Pasolini réalise un chef d'oeuvre, un film unique dans l'Histoire du Cinéma. Salò est effrayant dans sa radicalité et dans sa façon de développer son discours. C'est à travers une mise en scène très théâtrale à travers une composition extrêmement soignée du cadre que le cinéaste nous prouve une dernière fois l'étendue de son talent. Il est intéressant de noter que le tournage s'est très bien passé pour toute l'équipe du film. Il en résulte des acteurs prodigieux faisant passer toutes les émotions nécessaires. Mention spéciale pour les acteurs incarnant les 4 notables créant des caractères froids et terrifiants. Il est d'ailleurs recommandé de visionner le film en VF (Pasolini estime que la véritable version était celle-ci, il faut savoir que tous les films italien étaient doublés à l'époque). Les dialogues sont une grande force du film, un aura malsain et atroce ressort de toute cette froideur.


Il est en fait très compliqué de parler d'une oeuvre cinématographique de la sorte.
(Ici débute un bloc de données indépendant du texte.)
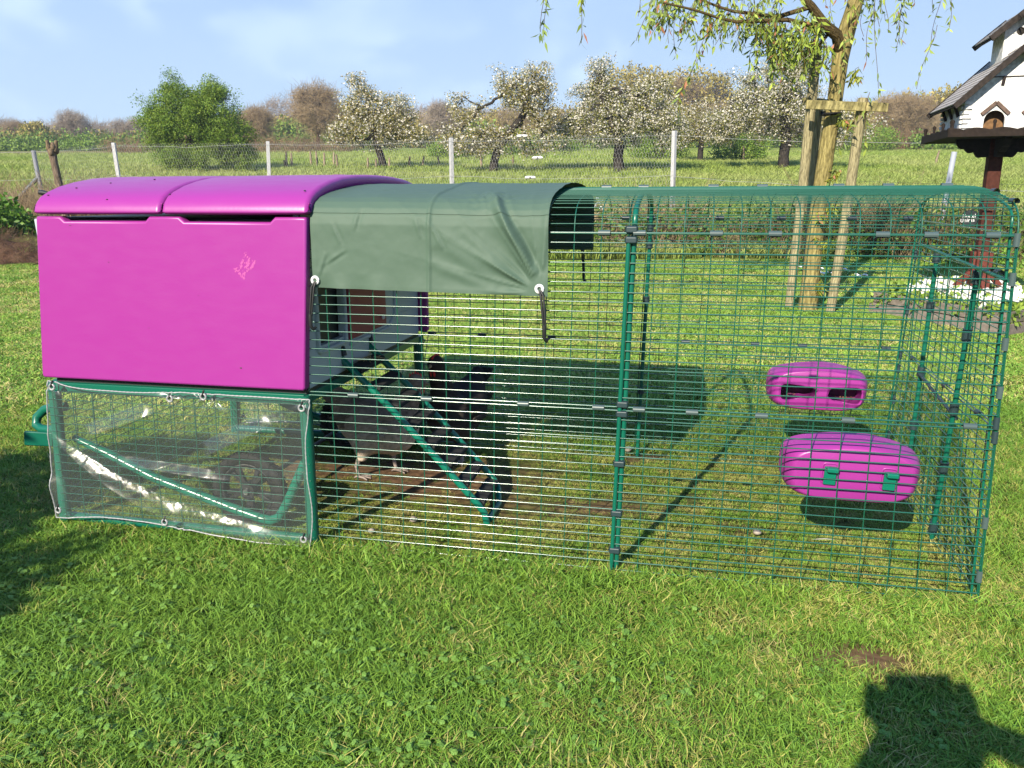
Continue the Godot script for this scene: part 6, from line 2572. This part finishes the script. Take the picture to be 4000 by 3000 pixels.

Il est cependant évident que ce film continue de fasciner un public en demande ainsi que des cinéastes de renom (Claire Denis, Michael Haneke,...). Je vous recommande d'ailleurs l'interview du français Gaspard Noé qui dira ceci à propos de Salò : "Si Pier Paolo Pasolini n'était pas mort, on l'aurait tué pour avoir fait ça !". Pasolini fut en effet sauvagement assassiné en 1975 sur une plage italienne à priori pour son homosexualité et pour sa position assumée de communiste. Et si Salò avait tué Pasolini ?


Il s'agit du meilleur film de son auteur et d'un monument absolu du cinéma étant toujours d'actualité. Un chef d'oeuvre visionnaire mais aussi son plus terrifiant. Dans sa critique du capitalisme et du consumérisme, Pasolini nous offre peut-être aussi le film au discours le plus dure et désespéré du Cinéma, mais aussi l'une des plus grandes oeuvres cinématographiques jamais réalisée.